A water tank has steps inside it. A monkey is sitting on the topmost step (i.e. the first step). The water level is at the ninth step.

(i) He jumps 3 steps down and then jumps back 2 steps up. In how many jumps will he reach the water level?
(ii) After drinking water, he wants to go back. For this, he jumps 4 steps up and then jumps back 2 steps down in every move. In how many jumps will he reach back the top step?
(iii) If the number of steps moved down is represented by negative integers and the number of steps moved up by positive integers, represent his moves in part (i) and (ii) by completing the following:
(a) $ -3+2-\ \ ...\ \ =-8 $
(b) $ 4-2+\ \ ...\ \ =8 $
In (a), the sum (-8) represents going down by 8 steps. So, what will the sum 8 in (b) represent?

Answer 1

Hint: When the monkey jumps some steps forward and some steps backwards successively, then effectively, in 2 jumps, he would cover a number of steps which is equal to the difference of the number of steps that he jumped forward and backward.
If he jumps $ F $ steps forward and $ B $ steps backwards, then in 2 jumps he would have covered $ F-B $ steps.
The monkey would reach the destination in the immediate next forward jump when his F steps behind the destination.

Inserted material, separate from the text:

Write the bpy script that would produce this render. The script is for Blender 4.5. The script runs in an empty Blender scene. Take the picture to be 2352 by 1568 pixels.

Complete step by step solution:
Since the monkey is already at the 1st step, the distance to be covered by the monkey is $ D=8 $ steps.
(i) In this case, the number of steps moved forward is $ F=3 $ and the number of steps moved backwards is $ B=2 $ . Effectively, the monkey moves forward $ 3-2=1 $ step in every 2 jumps.
Let us calculate the number of jumps required to reach exactly $ F $ steps behind the destination, i.e. to reach $ 8-3=5 $ steps.
At the rate of 1 step in 2 jumps, it will cover $ 1\times 5 $ steps in $ 2\times 5 $ jumps.
⇒ 5 steps in 10 jumps.
The monkey will reach the water in the immediate next forward jump.
Therefore, the number of jumps required are:
  $ 10+1 $
= 11 jumps.
(ii) Using the same argument as above, $ F=4 $ and $ B=2 $ . Effectively, the monkey moves forward $ 4-2=2 $ steps in every 2 jumps.
The number of jumps required to reach exactly $ D-F=8-4=4 $ steps behind the destination, can be calculated as follows:
At the rate of 2 steps in 2 jumps, it will cover $ 2\times 2 $ steps in $ 2\times 2 $ jumps.
⇒ 4 steps in 4 jumps.
The monkey will reach the top in the immediate next forward jump.
Therefore, the number of jumps required are:
  $ 4+1 $
= 5 jumps.
(iii) The sequence of jumps in both the above cases will be:
(a) $ (-3+2)+(-3+2)+(-3+2)+(-3+2)+(-3+2)-3=-5-3=-8 $
(b) $ (4-2)+(4-2)+(4-2)+(4-2)+4=4+4=8 $
The value of +8 in (b) indicates a movement in the opposite direction as compared to in (a).

Note: The number of required steps (n) to reach a destination D steps away, can also be calculated directly as:
  $ n=2\left( \dfrac{D-F}{F-B} \right)+1 $
In the above formula, if the value of the expression $ \left( \dfrac{D-F}{F-B} \right) $ is not an integer, consider the next higher integer as its value and then multiply by 2 etc.
e.g. $ \left( \dfrac{9-4}{4-2} \right)=\left( \dfrac{5}{2} \right)=2.5=3 $ and the value of $ n=2(3)+1=6+1=7 $ .
The same technique is also applied to calculate the amount of time required to complete a work by a number of people working alternately in a fixed order.